1) Letter/sound as soteriology (Mātr̥kā doctrine): The verse speaks in the idiom of tantra-yoga where phonemes are not merely linguistic but powers (śakti). “Akāra/Ōkāra/Takāra” can denote seed-sounds, stages of mantra-japa, or phases of inner resonance (nāda). “Mātr̥kā-gaṇa” suggests the ‘mothers’ as the alphabetic energies that structure body, mind, and cosmos.
2) Refinement of “I” (aham → ahaṅkāra → para-ahantā): Siddhar language often distinguishes aham (the felt ‘I’) from ahaṅkāra (egoic appropriation). Calling aham the “takandai” (cinder/slag) of ahaṅkāra is an alchemical metaphor: ego is subjected to an inner ‘fire’ (tapas); what remains is a reduced residue that can be further purified into para-ahantā—an impersonal, absolute self-presence.
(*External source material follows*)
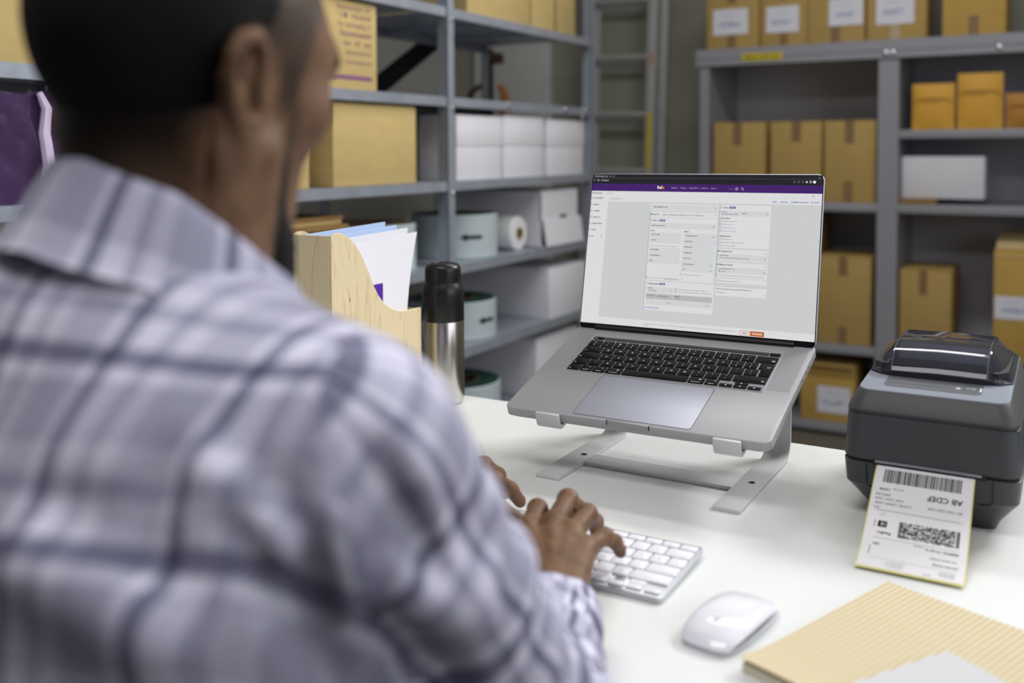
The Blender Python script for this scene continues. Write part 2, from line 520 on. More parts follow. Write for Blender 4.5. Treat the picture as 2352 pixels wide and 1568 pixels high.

3) Upward path (ūrdhva-mukha) as kuṇḍalinī/suṣumṇā ascent: “Upward-faced path” strongly implies the reversal of outward flow (pravṛtti) into inward/upward movement (nivṛtti): prāṇa and awareness rise through the central channel toward the crown. In such a reading, “seeing the path” is experiential verification rather than doctrinal knowledge.
4) The “cave” (guhā) as an interior locus: “Guhai” may point to the heart-cave (hṛdaya-guhā) where awareness rests, or the cranial cavity/cave of the head where subtle sound is heard. “The cave that subsides/quietens” suggests a method of stabilizing prāṇa and thought—quieting heat, turbulence, and discursivity. The term “vittai” marks it as a ‘secret craft,’ consistent with Siddhar cryptic pedagogy.
5) Tāraka as the liberating principle: “Tāraka” can mean a mantra that ‘ferries across’ (tāraka-mantra) or the inner sound/light that grants liberation at the threshold. Identifying it with “Śiva‑rāma” links deliverance to the nature of Śiva—either as the delight (rāma) of consciousness or as a syncretic naming that keeps the referent intentionally open.
6) Summit union (śikhara; Śiva-Śivā): The culmination is expressed as the union/identity of Śiva and Śivā (consciousness and power) at the ‘peak’—commonly read as sahasrāra/crown, but also possibly as the pinnacle of absorption (samādhi). The resulting siddhi is not a worldly power but cinmaya-ānanda: a realization where bliss is the texture of pure awareness.